Supplied data
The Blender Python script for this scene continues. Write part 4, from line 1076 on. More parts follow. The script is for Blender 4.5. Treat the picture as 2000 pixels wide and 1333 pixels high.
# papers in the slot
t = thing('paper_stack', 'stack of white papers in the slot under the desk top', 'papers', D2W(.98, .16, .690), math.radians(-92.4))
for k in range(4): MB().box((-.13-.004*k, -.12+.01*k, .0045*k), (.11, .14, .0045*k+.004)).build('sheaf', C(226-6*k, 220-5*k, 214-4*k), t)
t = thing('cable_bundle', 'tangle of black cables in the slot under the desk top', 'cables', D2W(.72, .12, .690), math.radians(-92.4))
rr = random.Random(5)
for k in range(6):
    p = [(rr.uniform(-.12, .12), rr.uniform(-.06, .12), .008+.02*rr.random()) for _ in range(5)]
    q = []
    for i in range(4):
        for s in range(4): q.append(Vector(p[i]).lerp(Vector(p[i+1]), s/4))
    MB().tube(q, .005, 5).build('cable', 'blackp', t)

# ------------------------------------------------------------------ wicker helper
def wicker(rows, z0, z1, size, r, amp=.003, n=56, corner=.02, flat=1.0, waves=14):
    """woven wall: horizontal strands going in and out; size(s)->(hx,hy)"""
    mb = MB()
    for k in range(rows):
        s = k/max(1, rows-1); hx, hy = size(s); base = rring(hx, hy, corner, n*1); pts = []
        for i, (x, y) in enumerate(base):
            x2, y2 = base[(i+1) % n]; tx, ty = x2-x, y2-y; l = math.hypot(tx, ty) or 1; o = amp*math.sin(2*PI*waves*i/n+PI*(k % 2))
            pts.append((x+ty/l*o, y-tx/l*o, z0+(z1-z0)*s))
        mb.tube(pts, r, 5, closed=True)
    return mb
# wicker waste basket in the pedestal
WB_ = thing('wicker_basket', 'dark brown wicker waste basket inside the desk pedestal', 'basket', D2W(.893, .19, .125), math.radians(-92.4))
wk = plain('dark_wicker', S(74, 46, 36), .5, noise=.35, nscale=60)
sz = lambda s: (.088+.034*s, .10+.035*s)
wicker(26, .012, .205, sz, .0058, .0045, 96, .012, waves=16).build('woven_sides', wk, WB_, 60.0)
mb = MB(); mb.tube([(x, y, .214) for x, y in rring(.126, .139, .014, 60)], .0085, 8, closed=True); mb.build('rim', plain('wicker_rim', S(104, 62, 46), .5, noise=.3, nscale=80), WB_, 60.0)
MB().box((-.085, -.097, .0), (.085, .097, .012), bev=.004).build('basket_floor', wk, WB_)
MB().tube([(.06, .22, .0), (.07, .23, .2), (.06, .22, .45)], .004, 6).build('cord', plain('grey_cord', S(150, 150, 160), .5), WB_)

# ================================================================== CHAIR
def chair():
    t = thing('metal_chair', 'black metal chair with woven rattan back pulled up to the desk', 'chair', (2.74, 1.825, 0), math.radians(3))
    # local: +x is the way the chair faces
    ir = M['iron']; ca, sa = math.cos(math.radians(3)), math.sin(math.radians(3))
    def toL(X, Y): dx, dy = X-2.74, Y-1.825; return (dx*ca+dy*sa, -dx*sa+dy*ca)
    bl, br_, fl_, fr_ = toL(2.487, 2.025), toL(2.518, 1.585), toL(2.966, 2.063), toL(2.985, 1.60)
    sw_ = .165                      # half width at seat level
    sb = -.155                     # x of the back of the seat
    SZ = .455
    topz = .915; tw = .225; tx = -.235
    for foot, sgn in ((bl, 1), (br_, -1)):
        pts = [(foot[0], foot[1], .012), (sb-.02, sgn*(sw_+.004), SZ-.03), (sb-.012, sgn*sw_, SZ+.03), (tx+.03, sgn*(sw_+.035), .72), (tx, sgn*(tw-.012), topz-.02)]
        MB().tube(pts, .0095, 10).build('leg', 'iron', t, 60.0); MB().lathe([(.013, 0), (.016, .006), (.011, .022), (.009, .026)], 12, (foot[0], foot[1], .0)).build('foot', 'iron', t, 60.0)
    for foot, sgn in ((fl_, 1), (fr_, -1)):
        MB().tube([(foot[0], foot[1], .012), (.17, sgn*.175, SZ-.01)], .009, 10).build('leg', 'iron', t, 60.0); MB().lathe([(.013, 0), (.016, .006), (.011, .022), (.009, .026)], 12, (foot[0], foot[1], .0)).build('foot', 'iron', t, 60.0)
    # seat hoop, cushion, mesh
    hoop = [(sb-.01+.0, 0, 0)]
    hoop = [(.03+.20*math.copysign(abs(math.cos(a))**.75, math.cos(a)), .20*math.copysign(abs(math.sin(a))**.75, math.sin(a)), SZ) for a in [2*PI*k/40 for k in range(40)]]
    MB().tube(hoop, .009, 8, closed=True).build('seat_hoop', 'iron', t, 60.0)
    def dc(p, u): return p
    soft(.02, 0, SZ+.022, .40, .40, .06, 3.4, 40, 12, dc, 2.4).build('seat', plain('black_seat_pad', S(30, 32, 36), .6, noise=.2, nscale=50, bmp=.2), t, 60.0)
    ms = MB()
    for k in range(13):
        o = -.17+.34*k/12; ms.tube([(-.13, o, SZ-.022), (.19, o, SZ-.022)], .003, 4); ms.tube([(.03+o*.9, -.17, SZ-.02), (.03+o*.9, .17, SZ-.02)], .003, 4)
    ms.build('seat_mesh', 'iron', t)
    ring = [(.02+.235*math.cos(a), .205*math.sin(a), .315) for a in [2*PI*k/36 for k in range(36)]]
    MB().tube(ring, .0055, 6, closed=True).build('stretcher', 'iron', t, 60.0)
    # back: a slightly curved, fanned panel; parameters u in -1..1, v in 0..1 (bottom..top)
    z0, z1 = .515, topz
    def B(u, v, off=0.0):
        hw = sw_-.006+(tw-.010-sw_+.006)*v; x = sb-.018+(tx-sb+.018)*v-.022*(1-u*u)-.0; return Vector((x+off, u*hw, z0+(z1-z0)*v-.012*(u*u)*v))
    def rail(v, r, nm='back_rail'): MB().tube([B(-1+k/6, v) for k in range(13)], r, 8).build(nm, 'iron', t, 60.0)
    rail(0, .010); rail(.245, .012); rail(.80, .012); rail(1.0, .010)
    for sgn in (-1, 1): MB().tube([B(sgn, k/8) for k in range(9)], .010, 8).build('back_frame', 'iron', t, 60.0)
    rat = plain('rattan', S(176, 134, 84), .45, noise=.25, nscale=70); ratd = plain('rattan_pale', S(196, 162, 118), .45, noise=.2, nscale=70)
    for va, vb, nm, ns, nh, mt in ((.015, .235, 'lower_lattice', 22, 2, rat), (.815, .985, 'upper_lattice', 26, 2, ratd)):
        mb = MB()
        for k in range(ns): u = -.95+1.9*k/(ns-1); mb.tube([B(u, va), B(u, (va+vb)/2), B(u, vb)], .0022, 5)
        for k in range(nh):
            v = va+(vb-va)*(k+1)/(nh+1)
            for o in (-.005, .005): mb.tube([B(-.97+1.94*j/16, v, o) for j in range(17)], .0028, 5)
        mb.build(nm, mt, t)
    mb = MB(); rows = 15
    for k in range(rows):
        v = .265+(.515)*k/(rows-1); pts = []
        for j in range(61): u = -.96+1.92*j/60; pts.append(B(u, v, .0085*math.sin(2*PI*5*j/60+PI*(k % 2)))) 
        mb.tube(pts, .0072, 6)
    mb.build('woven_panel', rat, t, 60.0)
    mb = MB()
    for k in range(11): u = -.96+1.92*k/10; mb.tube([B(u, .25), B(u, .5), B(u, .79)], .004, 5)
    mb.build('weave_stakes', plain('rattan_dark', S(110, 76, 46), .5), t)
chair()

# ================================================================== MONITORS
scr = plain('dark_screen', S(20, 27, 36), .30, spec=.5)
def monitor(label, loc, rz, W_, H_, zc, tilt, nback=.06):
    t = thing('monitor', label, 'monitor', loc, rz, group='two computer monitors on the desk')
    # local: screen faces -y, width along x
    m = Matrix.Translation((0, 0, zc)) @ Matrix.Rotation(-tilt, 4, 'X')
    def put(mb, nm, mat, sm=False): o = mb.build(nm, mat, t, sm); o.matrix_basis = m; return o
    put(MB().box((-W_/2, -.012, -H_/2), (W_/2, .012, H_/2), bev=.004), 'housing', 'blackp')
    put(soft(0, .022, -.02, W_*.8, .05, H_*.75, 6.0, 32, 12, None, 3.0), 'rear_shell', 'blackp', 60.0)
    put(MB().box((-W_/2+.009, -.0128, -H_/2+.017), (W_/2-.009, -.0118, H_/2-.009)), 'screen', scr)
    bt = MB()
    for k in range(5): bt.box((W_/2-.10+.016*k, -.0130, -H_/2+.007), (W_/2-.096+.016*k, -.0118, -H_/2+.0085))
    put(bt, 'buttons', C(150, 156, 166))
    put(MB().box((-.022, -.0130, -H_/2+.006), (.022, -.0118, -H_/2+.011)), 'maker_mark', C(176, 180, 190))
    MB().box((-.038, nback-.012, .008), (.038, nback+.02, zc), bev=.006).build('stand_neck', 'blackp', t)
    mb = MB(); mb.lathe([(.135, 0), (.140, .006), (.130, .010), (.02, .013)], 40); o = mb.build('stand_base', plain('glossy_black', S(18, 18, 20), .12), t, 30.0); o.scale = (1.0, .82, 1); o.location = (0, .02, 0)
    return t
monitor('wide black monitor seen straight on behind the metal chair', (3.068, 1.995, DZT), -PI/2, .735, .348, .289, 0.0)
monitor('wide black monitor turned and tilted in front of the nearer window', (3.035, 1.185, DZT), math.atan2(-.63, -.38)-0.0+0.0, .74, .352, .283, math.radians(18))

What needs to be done
Write out the listing's lines exactly, from its first line through the line that contains "MB().tube(q, .005, 5).build('cable', 'blackp', t)", and stop there.

The result
The Blender Python script for this scene continues. Write part 4, from line 1076 on. More parts follow. The script is for Blender 4.5. Treat the picture as 2000 pixels wide and 1333 pixels high.
# papers in the slot
t = thing('paper_stack', 'stack of white papers in the slot under the desk top', 'papers', D2W(.98, .16, .690), math.radians(-92.4))
for k in range(4): MB().box((-.13-.004*k, -.12+.01*k, .0045*k), (.11, .14, .0045*k+.004)).build('sheaf', C(226-6*k, 220-5*k, 214-4*k), t)
t = thing('cable_bundle', 'tangle of black cables in the slot under the desk top', 'cables', D2W(.72, .12, .690), math.radians(-92.4))
rr = random.Random(5)
for k in range(6):
    p = [(rr.uniform(-.12, .12), rr.uniform(-.06, .12), .008+.02*rr.random()) for _ in range(5)]
    q = []
    for i in range(4):
        for s in range(4): q.append(Vector(p[i]).lerp(Vector(p[i+1]), s/4))
    MB().tube(q, .005, 5).build('cable', 'blackp', t)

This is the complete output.